Goal
Exactly the lines from the start of the data through the line containing "40), 'dishin', ds)" should be output, with both ends kept and nothing added.

Material
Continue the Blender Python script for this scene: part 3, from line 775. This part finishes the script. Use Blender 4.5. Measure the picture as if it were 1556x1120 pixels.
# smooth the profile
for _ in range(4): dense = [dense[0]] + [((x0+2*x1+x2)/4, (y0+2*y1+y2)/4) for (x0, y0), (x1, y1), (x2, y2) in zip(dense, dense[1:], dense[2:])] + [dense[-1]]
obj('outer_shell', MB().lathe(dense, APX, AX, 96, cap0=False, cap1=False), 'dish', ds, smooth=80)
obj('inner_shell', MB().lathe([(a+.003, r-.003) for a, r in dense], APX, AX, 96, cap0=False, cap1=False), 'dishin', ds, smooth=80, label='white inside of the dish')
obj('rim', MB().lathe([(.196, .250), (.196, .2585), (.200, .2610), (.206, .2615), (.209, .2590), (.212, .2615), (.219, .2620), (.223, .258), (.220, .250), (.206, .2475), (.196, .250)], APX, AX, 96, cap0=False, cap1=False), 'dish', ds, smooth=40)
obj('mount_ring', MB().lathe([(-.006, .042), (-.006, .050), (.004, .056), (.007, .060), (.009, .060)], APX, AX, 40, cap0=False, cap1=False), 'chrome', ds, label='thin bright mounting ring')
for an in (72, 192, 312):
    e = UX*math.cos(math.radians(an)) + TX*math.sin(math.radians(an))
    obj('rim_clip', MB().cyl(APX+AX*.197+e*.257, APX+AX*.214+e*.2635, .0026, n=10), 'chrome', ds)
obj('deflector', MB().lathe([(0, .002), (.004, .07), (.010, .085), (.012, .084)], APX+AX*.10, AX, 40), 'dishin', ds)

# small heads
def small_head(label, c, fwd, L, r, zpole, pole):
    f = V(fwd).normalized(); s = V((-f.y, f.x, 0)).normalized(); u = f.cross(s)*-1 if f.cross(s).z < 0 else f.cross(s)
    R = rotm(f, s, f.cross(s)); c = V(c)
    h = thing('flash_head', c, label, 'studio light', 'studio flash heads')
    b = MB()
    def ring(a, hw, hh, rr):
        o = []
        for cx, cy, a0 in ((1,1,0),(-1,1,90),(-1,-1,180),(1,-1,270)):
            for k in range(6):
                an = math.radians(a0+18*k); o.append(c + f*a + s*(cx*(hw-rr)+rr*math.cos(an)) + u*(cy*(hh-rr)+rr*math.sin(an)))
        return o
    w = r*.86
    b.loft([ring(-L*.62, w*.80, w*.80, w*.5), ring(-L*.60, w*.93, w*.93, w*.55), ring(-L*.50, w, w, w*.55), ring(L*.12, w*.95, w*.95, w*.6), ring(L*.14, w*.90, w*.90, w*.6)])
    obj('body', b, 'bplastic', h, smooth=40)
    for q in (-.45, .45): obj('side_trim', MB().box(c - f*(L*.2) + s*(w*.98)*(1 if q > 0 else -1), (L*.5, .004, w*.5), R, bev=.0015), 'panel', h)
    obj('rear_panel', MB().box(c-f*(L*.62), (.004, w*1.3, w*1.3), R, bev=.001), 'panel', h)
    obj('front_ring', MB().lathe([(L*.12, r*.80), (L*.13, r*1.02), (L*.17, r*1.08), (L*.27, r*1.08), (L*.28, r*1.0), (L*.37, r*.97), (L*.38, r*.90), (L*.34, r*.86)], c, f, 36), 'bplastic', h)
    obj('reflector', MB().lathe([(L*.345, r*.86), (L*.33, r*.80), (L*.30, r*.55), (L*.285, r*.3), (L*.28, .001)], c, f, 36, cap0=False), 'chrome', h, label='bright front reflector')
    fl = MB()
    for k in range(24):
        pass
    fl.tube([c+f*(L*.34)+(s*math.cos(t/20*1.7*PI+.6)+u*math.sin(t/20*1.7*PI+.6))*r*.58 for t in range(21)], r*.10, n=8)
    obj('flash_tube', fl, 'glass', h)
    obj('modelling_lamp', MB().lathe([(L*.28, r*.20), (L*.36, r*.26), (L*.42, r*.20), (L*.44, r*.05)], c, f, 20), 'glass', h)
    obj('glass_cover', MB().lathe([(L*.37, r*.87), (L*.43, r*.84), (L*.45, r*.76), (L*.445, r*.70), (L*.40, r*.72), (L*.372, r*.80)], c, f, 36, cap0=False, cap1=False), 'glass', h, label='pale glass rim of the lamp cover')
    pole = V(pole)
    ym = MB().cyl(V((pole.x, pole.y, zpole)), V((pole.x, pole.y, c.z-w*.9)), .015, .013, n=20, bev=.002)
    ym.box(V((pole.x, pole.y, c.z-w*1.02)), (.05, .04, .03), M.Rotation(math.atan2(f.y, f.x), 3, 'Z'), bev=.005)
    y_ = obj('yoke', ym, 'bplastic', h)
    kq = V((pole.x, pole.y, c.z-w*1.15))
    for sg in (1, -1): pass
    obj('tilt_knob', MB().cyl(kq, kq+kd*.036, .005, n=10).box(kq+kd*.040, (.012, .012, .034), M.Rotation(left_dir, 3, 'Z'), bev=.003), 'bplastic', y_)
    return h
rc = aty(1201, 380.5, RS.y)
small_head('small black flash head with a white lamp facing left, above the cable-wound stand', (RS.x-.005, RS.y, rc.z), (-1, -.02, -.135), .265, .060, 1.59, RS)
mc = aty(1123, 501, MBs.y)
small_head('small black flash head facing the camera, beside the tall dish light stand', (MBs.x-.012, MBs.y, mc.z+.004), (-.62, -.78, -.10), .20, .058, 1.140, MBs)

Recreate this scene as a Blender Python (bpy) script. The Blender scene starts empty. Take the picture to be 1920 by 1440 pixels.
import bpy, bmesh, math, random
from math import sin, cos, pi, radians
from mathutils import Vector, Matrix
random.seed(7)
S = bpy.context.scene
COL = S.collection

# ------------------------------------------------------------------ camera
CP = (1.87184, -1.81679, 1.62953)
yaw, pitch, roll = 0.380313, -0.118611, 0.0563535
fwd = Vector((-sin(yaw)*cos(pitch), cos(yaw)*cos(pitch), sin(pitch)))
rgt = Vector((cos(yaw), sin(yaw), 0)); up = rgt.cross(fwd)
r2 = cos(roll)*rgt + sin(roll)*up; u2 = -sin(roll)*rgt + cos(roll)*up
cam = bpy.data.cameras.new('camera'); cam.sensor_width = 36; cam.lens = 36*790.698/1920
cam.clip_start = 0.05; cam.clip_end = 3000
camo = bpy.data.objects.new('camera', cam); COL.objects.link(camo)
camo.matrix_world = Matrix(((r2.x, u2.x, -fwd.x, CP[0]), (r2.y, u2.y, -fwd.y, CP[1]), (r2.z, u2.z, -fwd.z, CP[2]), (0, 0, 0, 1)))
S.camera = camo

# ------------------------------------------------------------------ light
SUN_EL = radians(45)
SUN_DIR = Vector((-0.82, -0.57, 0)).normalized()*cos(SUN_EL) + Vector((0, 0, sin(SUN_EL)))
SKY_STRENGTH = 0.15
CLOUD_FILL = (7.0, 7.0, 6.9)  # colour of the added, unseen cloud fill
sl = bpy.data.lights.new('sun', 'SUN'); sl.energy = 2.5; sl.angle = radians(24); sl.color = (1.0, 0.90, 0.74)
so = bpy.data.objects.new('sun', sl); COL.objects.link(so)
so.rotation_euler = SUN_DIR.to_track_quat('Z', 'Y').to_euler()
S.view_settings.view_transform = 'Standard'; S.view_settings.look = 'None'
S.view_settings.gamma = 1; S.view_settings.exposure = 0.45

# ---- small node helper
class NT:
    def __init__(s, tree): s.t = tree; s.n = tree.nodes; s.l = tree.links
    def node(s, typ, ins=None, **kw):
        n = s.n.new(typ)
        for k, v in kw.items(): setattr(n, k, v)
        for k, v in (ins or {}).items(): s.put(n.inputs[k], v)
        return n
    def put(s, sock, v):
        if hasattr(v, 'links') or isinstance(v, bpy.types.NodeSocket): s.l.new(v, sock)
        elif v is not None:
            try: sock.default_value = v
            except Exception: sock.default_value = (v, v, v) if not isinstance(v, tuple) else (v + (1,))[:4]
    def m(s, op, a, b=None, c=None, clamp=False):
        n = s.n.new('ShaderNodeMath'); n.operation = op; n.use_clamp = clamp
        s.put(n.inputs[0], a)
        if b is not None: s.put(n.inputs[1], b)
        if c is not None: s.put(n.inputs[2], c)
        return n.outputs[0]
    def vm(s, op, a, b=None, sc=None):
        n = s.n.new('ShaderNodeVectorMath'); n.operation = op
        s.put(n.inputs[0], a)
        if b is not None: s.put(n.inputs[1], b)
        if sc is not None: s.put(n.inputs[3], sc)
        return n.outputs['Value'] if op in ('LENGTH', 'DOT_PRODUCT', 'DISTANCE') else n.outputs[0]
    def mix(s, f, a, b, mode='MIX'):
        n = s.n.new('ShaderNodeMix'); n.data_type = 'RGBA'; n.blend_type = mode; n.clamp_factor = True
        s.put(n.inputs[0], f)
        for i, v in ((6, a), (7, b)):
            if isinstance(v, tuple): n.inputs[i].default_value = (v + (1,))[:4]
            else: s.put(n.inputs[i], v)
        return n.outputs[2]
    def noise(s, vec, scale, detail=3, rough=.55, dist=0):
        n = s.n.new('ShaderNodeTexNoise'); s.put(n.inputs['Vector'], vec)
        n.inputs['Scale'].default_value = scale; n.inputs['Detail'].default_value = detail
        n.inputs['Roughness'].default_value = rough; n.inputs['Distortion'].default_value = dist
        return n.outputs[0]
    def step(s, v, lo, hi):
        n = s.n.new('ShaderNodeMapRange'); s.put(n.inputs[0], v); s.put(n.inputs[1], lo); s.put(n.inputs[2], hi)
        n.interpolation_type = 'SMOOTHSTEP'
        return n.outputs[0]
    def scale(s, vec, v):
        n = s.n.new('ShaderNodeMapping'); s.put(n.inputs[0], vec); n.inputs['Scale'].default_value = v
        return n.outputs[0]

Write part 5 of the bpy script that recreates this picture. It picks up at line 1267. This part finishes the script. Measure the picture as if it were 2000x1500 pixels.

Exercise output
Continue the Blender Python script for this scene: part 3, from line 775. This part finishes the script. Use Blender 4.5. Measure the picture as if it were 1556x1120 pixels.
# smooth the profile
for _ in range(4): dense = [dense[0]] + [((x0+2*x1+x2)/4, (y0+2*y1+y2)/4) for (x0, y0), (x1, y1), (x2, y2) in zip(dense, dense[1:], dense[2:])] + [dense[-1]]
obj('outer_shell', MB().lathe(dense, APX, AX, 96, cap0=False, cap1=False), 'dish', ds, smooth=80)
obj('inner_shell', MB().lathe([(a+.003, r-.003) for a, r in dense], APX, AX, 96, cap0=False, cap1=False), 'dishin', ds, smooth=80, label='white inside of the dish')
obj('rim', MB().lathe([(.196, .250), (.196, .2585), (.200, .2610), (.206, .2615), (.209, .2590), (.212, .2615), (.219, .2620), (.223, .258), (.220, .250), (.206, .2475), (.196, .250)], APX, AX, 96, cap0=False, cap1=False), 'dish', ds, smooth=40)
obj('mount_ring', MB().lathe([(-.006, .042), (-.006, .050), (.004, .056), (.007, .060), (.009, .060)], APX, AX, 40, cap0=False, cap1=False), 'chrome', ds, label='thin bright mounting ring')
for an in (72, 192, 312):
    e = UX*math.cos(math.radians(an)) + TX*math.sin(math.radians(an))
    obj('rim_clip', MB().cyl(APX+AX*.197+e*.257, APX+AX*.214+e*.2635, .0026, n=10), 'chrome', ds)
obj('deflector', MB().lathe([(0, .002), (.004, .07), (.010, .085), (.012, .084)], APX+AX*.10, AX, 40), 'dishin', ds)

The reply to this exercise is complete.